═════ RAW DATA ═════
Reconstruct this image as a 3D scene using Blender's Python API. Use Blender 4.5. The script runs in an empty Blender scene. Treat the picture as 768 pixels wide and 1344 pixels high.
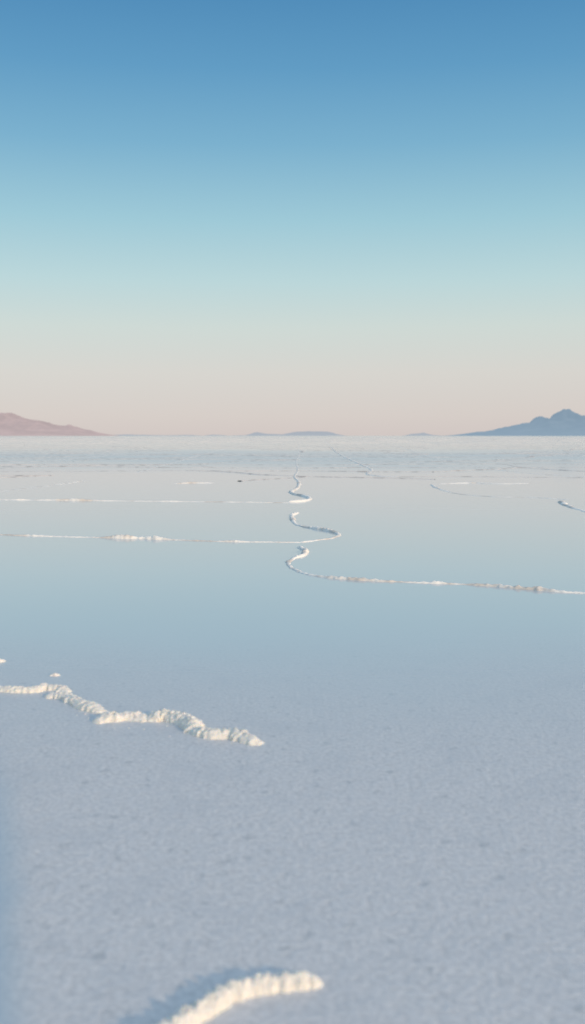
import bpy, math, random
import numpy as np
from mathutils import Vector, noise
random.seed(7); rng=np.random.default_rng(7)
sc=bpy.context.scene
sc.view_settings.view_transform='Standard'; sc.view_settings.look='None'; sc.view_settings.exposure=0
H=1.5; F=1307.0; PITCH=math.atan(100/F)
# ---------- camera
cam=bpy.data.cameras.new('camera'); co=bpy.data.objects.new('camera',cam); sc.collection.objects.link(co)
co.location=(0,0,H); co.rotation_euler=(math.radians(90)-PITCH,0,0)
cam.sensor_fit='VERTICAL'; cam.sensor_height=36; cam.sensor_width=36; cam.lens=36*F/1344
cam.clip_start=0.05; cam.clip_end=200000
cam.dof.use_dof=True; cam.dof.focus_distance=11.0; cam.dof.aperture_fstop=1.7
sc.camera=co
def G(px,py):
    x=(px-384)/F; y=-(py-672)/F
    cp,sp=math.cos(PITCH),math.sin(PITCH)
    dx=x; dy=cp+y*sp; dz=-sp+y*cp
    t=H/(-dz)
    return (dx*t,dy*t)
# ---------- sun + sky
AZ=math.radians(134); EL=math.radians(16)
sd=Vector((math.sin(AZ)*math.cos(EL),math.cos(AZ)*math.cos(EL),math.sin(EL)))
sl=bpy.data.lights.new('sun','SUN'); so=bpy.data.objects.new('sun',sl); sc.collection.objects.link(so)
sl.energy=2.2; sl.angle=math.radians(2.0); sl.color=(1,0.69,0.42)
so.rotation_euler=sd.to_track_quat('Z','Y').to_euler()
w=bpy.data.worlds.new('World'); sc.world=w; w.use_nodes=True
nt=w.node_tree; N=nt.nodes; L=nt.links
bg=N['Background']; bg.inputs[1].default_value=0.1
sky=N.new('ShaderNodeTexSky'); sky.sky_type='NISHITA'; sky.sun_disc=False
sky.sun_elevation=EL; sky.sun_rotation=AZ; sky.altitude=3600; sky.dust_density=2
tc=N.new('ShaderNodeTexCoord'); sx=N.new('ShaderNodeSeparateXYZ'); L.new(tc.outputs['Generated'],sx.inputs[0])
ramp=N.new('ShaderNodeValToRGB'); L.new(sx.outputs['Z'],ramp.inputs[0])
def lin(c): 
    return tuple(((v/255)/12.92 if v/255<=0.04045 else ((v/255+0.055)/1.055)**2.4) for v in c)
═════
TO BE DONE » Transcribe the material exactly, and leave out whatever pictures it holds.

RESPONSE TO THE EXERCISE »
Reconstruct this image as a 3D scene using Blender's Python API. Use Blender 4.5. The script runs in an empty Blender scene. Treat the picture as 768 pixels wide and 1344 pixels high.
import bpy, math, random
import numpy as np
from mathutils import Vector, noise
random.seed(7); rng=np.random.default_rng(7)
sc=bpy.context.scene
sc.view_settings.view_transform='Standard'; sc.view_settings.look='None'; sc.view_settings.exposure=0
H=1.5; F=1307.0; PITCH=math.atan(100/F)
# ---------- camera
cam=bpy.data.cameras.new('camera'); co=bpy.data.objects.new('camera',cam); sc.collection.objects.link(co)
co.location=(0,0,H); co.rotation_euler=(math.radians(90)-PITCH,0,0)
cam.sensor_fit='VERTICAL'; cam.sensor_height=36; cam.sensor_width=36; cam.lens=36*F/1344
cam.clip_start=0.05; cam.clip_end=200000
cam.dof.use_dof=True; cam.dof.focus_distance=11.0; cam.dof.aperture_fstop=1.7
sc.camera=co
def G(px,py):
    x=(px-384)/F; y=-(py-672)/F
    cp,sp=math.cos(PITCH),math.sin(PITCH)
    dx=x; dy=cp+y*sp; dz=-sp+y*cp
    t=H/(-dz)
    return (dx*t,dy*t)
# ---------- sun + sky
AZ=math.radians(134); EL=math.radians(16)
sd=Vector((math.sin(AZ)*math.cos(EL),math.cos(AZ)*math.cos(EL),math.sin(EL)))
sl=bpy.data.lights.new('sun','SUN'); so=bpy.data.objects.new('sun',sl); sc.collection.objects.link(so)
sl.energy=2.2; sl.angle=math.radians(2.0); sl.color=(1,0.69,0.42)
so.rotation_euler=sd.to_track_quat('Z','Y').to_euler()
w=bpy.data.worlds.new('World'); sc.world=w; w.use_nodes=True
nt=w.node_tree; N=nt.nodes; L=nt.links
bg=N['Background']; bg.inputs[1].default_value=0.1
sky=N.new('ShaderNodeTexSky'); sky.sky_type='NISHITA'; sky.sun_disc=False
sky.sun_elevation=EL; sky.sun_rotation=AZ; sky.altitude=3600; sky.dust_density=2
tc=N.new('ShaderNodeTexCoord'); sx=N.new('ShaderNodeSeparateXYZ'); L.new(tc.outputs['Generated'],sx.inputs[0])
ramp=N.new('ShaderNodeValToRGB'); L.new(sx.outputs['Z'],ramp.inputs[0])
def lin(c): 
    return tuple(((v/255)/12.92 if v/255<=0.04045 else ((v/255+0.055)/1.055)**2.4) for v in c)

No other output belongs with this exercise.